▸ **Exercise**
Type again, exactly, the lines below from the start through the line that includes "shrub(-2.6, 11.9, 1.15, 3.5, 'leaf_pale', 'large".

[start Supplied material]

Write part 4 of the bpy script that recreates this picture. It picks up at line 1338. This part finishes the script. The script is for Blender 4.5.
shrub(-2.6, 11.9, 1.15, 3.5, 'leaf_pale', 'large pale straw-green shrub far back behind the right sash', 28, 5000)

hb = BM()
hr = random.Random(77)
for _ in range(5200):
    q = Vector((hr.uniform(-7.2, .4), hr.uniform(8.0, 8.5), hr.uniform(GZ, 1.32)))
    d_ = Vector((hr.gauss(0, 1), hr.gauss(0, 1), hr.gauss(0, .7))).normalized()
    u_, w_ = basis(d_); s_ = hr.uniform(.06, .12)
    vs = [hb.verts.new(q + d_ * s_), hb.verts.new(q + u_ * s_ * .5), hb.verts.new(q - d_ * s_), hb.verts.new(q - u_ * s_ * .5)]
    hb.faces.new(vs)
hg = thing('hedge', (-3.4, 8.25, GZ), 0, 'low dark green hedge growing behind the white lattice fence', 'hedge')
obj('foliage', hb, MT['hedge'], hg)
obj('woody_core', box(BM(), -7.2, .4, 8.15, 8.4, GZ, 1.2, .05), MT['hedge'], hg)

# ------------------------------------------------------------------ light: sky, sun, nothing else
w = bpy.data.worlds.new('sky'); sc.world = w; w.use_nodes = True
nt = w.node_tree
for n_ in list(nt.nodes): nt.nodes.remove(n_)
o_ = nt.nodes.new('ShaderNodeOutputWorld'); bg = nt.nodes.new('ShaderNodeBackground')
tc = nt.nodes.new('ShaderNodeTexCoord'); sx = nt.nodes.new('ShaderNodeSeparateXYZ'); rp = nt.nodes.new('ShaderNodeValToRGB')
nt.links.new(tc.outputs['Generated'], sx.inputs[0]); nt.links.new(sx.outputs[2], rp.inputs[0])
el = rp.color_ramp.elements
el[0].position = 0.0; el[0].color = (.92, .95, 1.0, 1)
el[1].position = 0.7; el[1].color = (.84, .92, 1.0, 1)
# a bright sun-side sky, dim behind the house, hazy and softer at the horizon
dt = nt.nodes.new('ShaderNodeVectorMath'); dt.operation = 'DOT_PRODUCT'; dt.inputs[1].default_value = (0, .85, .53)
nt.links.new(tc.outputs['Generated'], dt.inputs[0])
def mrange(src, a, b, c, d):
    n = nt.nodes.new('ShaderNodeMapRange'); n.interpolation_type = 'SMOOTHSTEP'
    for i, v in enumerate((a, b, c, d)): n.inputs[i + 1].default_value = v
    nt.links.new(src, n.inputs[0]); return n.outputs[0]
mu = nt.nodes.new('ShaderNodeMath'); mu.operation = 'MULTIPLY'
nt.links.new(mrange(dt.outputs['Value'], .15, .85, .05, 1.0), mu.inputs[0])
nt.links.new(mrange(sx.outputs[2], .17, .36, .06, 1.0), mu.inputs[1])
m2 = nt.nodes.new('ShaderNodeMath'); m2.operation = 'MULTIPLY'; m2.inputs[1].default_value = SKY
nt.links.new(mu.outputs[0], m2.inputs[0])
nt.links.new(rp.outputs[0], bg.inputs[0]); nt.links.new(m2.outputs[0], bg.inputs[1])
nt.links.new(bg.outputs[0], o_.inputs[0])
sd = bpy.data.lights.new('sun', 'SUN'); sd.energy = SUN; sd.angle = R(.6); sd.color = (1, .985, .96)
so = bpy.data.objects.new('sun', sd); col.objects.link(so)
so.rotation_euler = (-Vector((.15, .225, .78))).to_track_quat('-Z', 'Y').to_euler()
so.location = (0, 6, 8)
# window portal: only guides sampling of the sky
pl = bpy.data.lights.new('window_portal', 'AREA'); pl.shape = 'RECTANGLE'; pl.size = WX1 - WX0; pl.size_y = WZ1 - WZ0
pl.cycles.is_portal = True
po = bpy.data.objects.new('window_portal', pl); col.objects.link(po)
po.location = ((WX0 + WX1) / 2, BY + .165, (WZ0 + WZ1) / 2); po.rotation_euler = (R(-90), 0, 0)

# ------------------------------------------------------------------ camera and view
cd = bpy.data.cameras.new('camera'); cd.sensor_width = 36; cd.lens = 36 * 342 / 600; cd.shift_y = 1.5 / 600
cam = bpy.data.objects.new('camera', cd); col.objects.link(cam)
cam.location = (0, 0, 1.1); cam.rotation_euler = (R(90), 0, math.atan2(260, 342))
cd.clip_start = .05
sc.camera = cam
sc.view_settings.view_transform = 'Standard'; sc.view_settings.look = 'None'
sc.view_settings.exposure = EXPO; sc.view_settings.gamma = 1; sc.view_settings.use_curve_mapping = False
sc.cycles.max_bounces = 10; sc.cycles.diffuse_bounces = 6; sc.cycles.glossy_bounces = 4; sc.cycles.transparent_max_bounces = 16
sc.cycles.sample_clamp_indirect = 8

[end Supplied material]

▸ **The output**
Write part 4 of the bpy script that recreates this picture. It picks up at line 1338. This part finishes the script. The script is for Blender 4.5.
shrub(-2.6, 11.9, 1.15, 3.5, 'leaf_pale', 'large pale straw-green shrub far back behind the right sash', 28, 5000)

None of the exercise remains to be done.